What to work on
Every line that contains the word "scene" should be copied out.

Source data
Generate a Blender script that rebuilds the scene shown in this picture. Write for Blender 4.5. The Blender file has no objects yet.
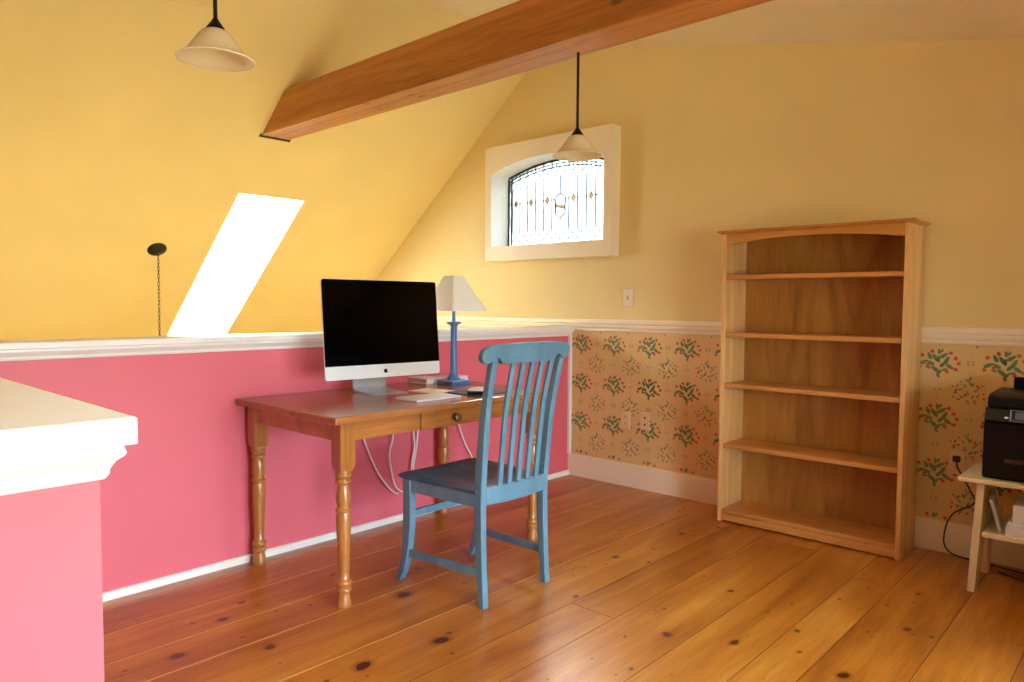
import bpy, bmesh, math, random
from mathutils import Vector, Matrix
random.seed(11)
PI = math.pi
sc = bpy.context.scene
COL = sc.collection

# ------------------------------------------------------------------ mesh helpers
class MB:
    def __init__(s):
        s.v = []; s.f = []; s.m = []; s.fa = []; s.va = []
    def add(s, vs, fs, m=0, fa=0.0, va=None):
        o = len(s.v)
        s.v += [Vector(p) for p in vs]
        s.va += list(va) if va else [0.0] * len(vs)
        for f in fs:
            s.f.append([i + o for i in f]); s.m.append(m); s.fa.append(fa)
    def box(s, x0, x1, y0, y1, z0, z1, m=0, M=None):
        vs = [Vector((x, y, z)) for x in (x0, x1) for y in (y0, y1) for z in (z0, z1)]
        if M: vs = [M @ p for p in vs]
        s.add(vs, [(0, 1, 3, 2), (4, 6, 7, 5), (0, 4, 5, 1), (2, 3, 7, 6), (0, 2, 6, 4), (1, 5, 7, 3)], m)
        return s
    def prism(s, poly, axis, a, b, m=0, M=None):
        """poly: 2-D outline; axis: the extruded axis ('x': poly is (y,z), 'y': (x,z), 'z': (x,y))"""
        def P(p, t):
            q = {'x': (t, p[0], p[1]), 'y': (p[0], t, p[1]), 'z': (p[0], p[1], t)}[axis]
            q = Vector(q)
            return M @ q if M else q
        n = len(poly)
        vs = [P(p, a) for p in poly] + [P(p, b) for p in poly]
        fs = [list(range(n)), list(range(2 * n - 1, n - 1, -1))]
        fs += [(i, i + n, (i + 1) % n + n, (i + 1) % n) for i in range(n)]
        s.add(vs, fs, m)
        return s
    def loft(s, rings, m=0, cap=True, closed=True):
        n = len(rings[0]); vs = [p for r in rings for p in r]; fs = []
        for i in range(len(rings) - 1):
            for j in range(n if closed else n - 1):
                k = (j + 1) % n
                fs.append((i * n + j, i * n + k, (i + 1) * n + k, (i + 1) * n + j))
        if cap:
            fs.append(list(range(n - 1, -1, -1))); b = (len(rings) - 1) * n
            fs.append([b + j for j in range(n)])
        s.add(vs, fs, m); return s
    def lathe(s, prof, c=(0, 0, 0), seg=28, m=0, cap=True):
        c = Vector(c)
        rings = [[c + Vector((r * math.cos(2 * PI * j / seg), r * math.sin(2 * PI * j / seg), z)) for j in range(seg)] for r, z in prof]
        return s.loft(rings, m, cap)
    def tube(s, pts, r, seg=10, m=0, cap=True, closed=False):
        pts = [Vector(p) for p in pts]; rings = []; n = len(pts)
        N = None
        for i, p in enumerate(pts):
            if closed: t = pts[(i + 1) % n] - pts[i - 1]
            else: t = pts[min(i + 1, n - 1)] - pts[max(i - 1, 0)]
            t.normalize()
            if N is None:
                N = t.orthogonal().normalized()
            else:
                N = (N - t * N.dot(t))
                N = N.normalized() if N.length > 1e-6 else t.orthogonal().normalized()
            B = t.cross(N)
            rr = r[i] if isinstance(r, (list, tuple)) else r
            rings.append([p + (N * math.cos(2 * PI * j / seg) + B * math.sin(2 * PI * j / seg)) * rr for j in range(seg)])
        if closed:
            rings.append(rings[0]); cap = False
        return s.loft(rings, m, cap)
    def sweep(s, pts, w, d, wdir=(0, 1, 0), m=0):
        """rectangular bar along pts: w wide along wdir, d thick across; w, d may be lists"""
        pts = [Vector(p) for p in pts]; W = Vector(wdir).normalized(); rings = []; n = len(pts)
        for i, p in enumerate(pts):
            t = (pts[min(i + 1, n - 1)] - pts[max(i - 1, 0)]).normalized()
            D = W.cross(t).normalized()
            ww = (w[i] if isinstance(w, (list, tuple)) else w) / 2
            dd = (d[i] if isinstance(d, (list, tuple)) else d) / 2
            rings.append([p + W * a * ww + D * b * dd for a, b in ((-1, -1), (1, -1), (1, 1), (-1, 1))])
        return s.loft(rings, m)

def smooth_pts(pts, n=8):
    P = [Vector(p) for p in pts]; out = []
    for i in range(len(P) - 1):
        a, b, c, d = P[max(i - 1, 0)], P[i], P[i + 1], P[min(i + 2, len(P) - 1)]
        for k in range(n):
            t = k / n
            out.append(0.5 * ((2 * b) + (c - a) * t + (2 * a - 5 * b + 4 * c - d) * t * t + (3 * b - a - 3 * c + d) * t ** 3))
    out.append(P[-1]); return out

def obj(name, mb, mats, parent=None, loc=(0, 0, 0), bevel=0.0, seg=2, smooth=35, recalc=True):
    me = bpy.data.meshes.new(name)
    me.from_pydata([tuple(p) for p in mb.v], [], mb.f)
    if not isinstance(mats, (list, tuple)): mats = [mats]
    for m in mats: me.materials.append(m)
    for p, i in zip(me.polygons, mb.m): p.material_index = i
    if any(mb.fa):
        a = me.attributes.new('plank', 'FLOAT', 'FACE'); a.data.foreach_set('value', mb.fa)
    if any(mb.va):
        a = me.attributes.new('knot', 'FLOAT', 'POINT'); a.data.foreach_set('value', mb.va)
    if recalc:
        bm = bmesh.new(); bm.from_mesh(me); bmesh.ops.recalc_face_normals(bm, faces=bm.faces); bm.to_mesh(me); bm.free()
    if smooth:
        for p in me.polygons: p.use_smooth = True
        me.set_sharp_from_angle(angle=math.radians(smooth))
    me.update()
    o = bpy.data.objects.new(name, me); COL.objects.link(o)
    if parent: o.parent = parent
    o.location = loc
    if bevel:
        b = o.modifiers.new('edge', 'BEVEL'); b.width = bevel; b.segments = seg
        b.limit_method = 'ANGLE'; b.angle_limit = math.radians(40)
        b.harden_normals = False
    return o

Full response
Generate a Blender script that rebuilds the scene shown in this picture. Write for Blender 4.5. The Blender file has no objects yet.
sc = bpy.context.scene